Akşener: Erdoğan'ın Bahçeli ve arkadaşlarını pışpışlama dönemi

Akşener, " İlginç olanı işte ekonomide, adalet sisteminde reform yapılacağı iddia edildi, hemen sayın Kılıçdaroğlu’na hapisten şartlı tahliye olmuş bir kişi tehdit etti, cumhur ittifakının küçük ortağının genel başkanı tarafından da bu tehdit sahiplenirdi. Bu Türk siyaset tarihinde ilk kez yaşandı." ifadelerini kullandı.

Akşener: Erdoğan'ın Bahçeli ve arkadaşlarını pışpışlama dönemi

CHP Genel Başkanı Kemal Kılıçdaroğlu, İyi Parti Genel Başkanı Meral Akşener’i ziyaret etti.

CHP lideri Kılıçdaroğlu’na, CHP Genel Sekreteri Selin Sayek Böke ile Genel Başkan Yardımcıları Faik Öztrak, Oğuz Kaan Salıcı, Muharrem Erkek eşlik etti.

İki lider ortak basın açıklaması gerçekleştirdi.

Meral Akşener’in açıklamasında öne çıkan satır başları şöyle:

Sayın Adalet Bakanı adalet reformundan bahsetti sayın Erdoğan bu reform talebine ekonomiyi de işin içine katarak destek verdi. Hemen akabinde Sayın Kılıçdaroğlu tehdit edildi. O zaman da söyledim bu tehdit milli iradeye yapılmış bir tehditti. Hepimiz sırayla kınadık doğrusu da bu.

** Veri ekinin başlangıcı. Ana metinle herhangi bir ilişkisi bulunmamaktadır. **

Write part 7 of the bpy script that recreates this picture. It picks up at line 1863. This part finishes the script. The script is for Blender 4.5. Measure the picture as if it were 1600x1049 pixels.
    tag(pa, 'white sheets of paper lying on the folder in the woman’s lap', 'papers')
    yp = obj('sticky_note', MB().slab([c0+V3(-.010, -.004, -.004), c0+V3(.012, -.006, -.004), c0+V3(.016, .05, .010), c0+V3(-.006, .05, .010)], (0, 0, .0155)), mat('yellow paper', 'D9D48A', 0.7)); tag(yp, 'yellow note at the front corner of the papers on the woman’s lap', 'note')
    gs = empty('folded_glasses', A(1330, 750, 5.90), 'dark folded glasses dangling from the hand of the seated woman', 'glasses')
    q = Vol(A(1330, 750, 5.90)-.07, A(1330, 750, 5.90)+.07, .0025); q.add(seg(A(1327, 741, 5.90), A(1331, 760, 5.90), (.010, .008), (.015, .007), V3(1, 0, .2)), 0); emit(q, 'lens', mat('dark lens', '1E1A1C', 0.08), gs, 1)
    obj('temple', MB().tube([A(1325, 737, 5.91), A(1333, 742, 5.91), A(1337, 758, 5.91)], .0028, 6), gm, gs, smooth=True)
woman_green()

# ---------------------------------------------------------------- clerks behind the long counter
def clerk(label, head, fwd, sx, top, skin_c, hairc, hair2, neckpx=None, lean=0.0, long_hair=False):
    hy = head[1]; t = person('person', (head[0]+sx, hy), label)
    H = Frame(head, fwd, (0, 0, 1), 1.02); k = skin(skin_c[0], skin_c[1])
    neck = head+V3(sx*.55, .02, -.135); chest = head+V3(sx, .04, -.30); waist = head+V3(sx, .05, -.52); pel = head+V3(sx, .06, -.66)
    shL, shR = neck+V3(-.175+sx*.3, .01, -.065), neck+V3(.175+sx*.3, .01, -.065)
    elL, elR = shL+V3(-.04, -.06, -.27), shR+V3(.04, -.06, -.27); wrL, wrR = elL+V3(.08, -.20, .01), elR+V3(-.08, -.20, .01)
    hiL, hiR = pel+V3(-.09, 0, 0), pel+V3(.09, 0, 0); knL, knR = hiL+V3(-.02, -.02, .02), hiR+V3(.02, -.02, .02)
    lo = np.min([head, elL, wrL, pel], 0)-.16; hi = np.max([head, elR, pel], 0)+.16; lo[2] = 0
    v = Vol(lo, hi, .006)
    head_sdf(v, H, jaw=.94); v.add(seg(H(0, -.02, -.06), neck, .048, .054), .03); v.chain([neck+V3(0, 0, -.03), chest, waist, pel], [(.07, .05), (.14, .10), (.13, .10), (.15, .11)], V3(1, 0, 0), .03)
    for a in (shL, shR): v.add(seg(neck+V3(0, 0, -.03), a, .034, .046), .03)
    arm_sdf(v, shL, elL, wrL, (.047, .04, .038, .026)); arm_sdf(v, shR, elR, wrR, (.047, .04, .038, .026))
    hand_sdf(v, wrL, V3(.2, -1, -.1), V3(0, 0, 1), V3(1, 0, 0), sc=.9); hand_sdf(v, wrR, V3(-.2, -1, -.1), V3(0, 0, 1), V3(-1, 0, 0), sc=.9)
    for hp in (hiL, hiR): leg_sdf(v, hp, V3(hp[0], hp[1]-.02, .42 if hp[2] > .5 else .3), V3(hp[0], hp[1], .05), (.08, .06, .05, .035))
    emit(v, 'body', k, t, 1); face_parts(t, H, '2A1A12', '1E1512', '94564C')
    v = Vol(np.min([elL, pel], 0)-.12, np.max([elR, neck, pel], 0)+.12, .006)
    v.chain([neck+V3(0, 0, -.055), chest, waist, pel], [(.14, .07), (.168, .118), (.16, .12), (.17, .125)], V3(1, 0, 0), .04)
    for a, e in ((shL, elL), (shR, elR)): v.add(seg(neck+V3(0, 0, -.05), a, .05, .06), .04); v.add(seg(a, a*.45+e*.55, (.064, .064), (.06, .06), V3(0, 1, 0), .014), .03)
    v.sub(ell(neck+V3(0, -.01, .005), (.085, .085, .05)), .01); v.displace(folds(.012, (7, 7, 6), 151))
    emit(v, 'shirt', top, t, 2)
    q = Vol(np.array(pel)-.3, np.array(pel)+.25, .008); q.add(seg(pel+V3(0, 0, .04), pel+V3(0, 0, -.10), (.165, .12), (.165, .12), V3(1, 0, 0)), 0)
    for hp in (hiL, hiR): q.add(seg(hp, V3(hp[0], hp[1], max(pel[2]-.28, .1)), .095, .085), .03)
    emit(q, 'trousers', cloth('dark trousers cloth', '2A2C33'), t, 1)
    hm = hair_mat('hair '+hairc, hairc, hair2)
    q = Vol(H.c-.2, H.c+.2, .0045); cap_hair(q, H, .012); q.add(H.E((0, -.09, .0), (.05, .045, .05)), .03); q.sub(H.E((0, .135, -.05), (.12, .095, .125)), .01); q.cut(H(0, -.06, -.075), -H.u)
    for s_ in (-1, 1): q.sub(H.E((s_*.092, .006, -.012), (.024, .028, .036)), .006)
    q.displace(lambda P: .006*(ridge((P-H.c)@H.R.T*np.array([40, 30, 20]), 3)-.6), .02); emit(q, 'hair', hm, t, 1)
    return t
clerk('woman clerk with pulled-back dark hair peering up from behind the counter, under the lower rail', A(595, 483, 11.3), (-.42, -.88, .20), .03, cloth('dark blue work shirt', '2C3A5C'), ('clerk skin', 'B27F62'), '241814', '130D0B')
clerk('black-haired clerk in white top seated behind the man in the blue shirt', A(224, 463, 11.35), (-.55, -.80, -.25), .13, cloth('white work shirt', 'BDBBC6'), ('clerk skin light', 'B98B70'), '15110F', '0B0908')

İlginç olanı işte ekonomide, adalet sisteminde reform yapılacağı iddia edildi, hemen sayın Kılıçdaroğlu’na hapisten şartlı tahliye olmuş bir kişi tehdit etti, cumhur ittifakının küçük ortağının genel başkanı tarafından da bu tehdit sahiplenirdi. Bu Türk siyaset tarihinde ilk kez yaşandı.

İlk defa bir siyasetçi tehdit sahibinin yanında durdu. Ben de dedim ki evet tehdit sayın Kılıçdaroğlu’na en şiddetli bir şekilde kınadığımız milli iradeye yapılmış bir saldırı.

Ama buna yönelik AK Parti yöneticileri ne yapacak? Reformu dile getiren sayın Erdoğan’ı ‘ııı yapamazsın’ bir tavır bu dedim. Sonra Arınç bir konuşma yaptı, üstüne Cemil Çiçek telefonla katıldı. Ben de bir makas değişikliğine gidiliyorsa bu adımı görüyorum ben. Sonra bu kişiler konuştu. Sayın Arınç istifa etmek durumunda kaldı.

Ben de sayın Kılıçdaroğlu’na katılıyorum. Sayın Erdoğan’dan gördüğümüz tavrı siyaset biliminde gördüğümüz balon uçurmak. Burada gördüğümüz 3 gün beklemesi. Ortaklardan gelen tavrı görünce, sayın Arınç’ı tahkir eden bir konuşma yapmak durumunda kaldı.

Atılan adımların arkasında da o uçurulan balona tepkiler ve sonuçlar olarak görüyorum. Dolmabahçe mutabakatında bir araya geldiniz. Erdoğan’ın bilgisi dışında o siyasiler bir araya gelebilir mi?

Tepkiler görüldü, sayın Erdoğan elini yıkadı, sonra o siyasetçiler çıktı gitti. Partili Cumhurbaşkanlığını Erdoğan çok istedi, oldu. Ama kazın ayağının öyle olmadığı anlaşıldı.

Seçimler konusunda Bahçeli çıkıp hadi seçim dendiği zaman bunu da sayın Erdoğan’ın göze alması mümkün görülmüyor, durum gerçekten kötü. Ben 20 Ocak 2020’den beri esnaf geziyorum. Esnaf aç, dükkanlar siftah yapmadan kapanıyor. Kredilerin geri ödeme zamanı. Bu yolun sonu görülüyor. Şimdi sayın Erdoğan’ın seçim isteme döneminde Bahçeli ve arkadaşlarını pışpışlama dönemi.

Biz seçim istiyoruz. Liyakat yok, şeffaflık yok. Tek kişinin iki dudağının arasında bir ülke. Hesap verebilirlik, adalet, hukukun üstünlüğü yok. Bizim konumumuzda ülkelerin binde 75 ile borçlandığı dünyada yüzde 7,5 ile para bulmak zorunda olan bir Türkiye ile karşı karşıyayız. Bu iktidar sistematiğinin değişmesi için seçim istiyoruz. Ama bizim sayımız seçim için yetmiyor.